At no point are the American people asked to sacrifice for disaster recovery, economic relief, or war. This has resulted in a society of adult children playing at adulthood. This faux adulthood is a game we play with Monopoly money rather than our actual dollars, and the wars we wage are nothing but grand video games.

There is no sacrifice too small that we won’t ignore it. It’s all make-believe, the monster under the bed or in the closet not real. The snipe hunt merely a humorous prank. The tens of billions funneled off to the steppes of Eastern Europe a lark, a pretend war it seems, except for those doing the actual dying—and those who someday must pay the bill.

How do we make these tragedies and wars real, force upon us adult consideration, adult decision making, and adult consequences?

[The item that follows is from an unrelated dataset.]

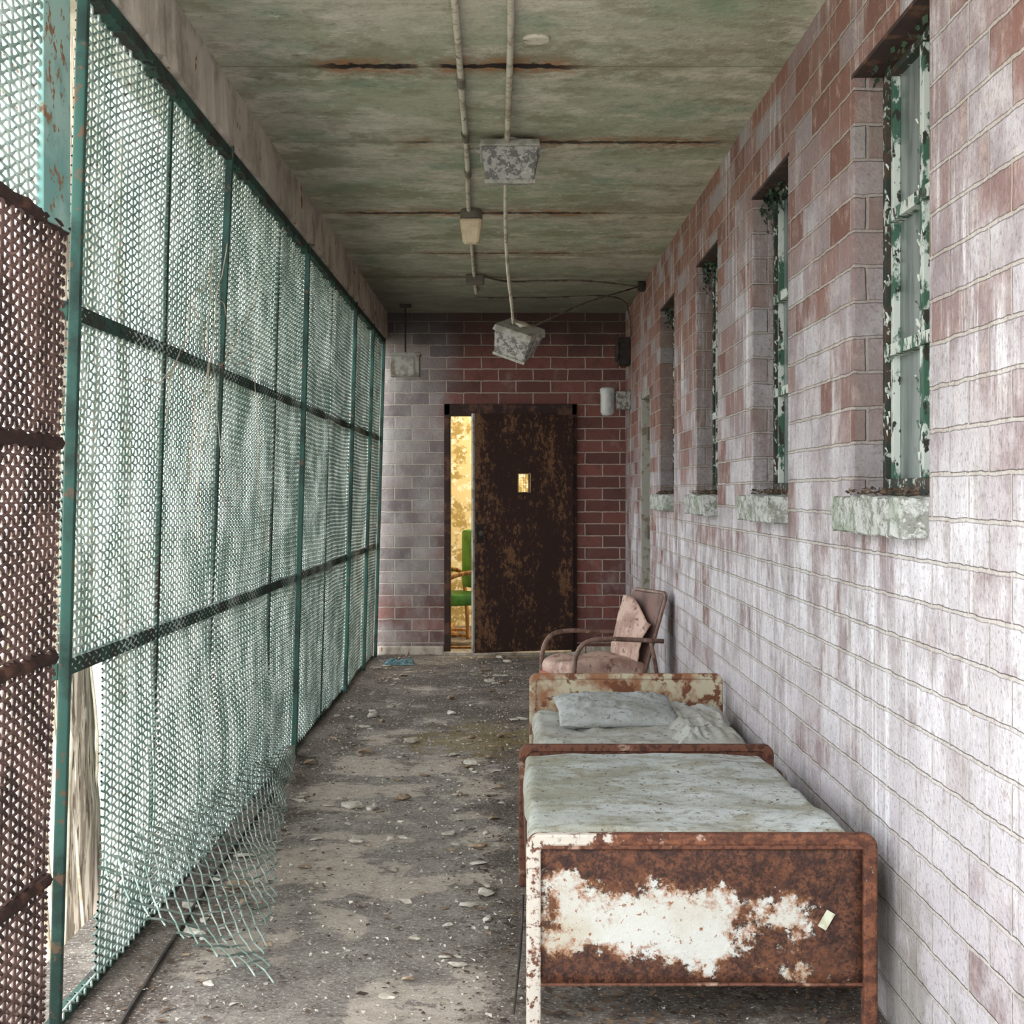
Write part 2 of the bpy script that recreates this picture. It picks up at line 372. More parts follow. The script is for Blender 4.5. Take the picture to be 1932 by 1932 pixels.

Better that we not print and borrow or defer our statesmanship to the future, but for each disaster, each economic calamity, each war, we seize enough of our individual assets to pay for these now. A special tax assessment to cover these costs would demonstrate if our walk-the-walk matches up with our talk-the-talk. Then we can be sure the sacrifice is real and not childishly deferred to someone else who, years from now, will be brave and prudent and finally make the sacrifice we were too cowardly to make today. And we can make certain the sacrifice is one we actually want to make and then actually do so in the here-and-now.  

This is harsh. But experiencing the consequences of today’s folly today would reduce the number of people who in the future would face tragedies, which must in the end be tragic. Collective sacrifice in the present is the right thing to do.

Are we going to do it? Grow-up and get real about any of this?

Nope.

Therefore, the tragedies yet to come are going to be doozies of our own making.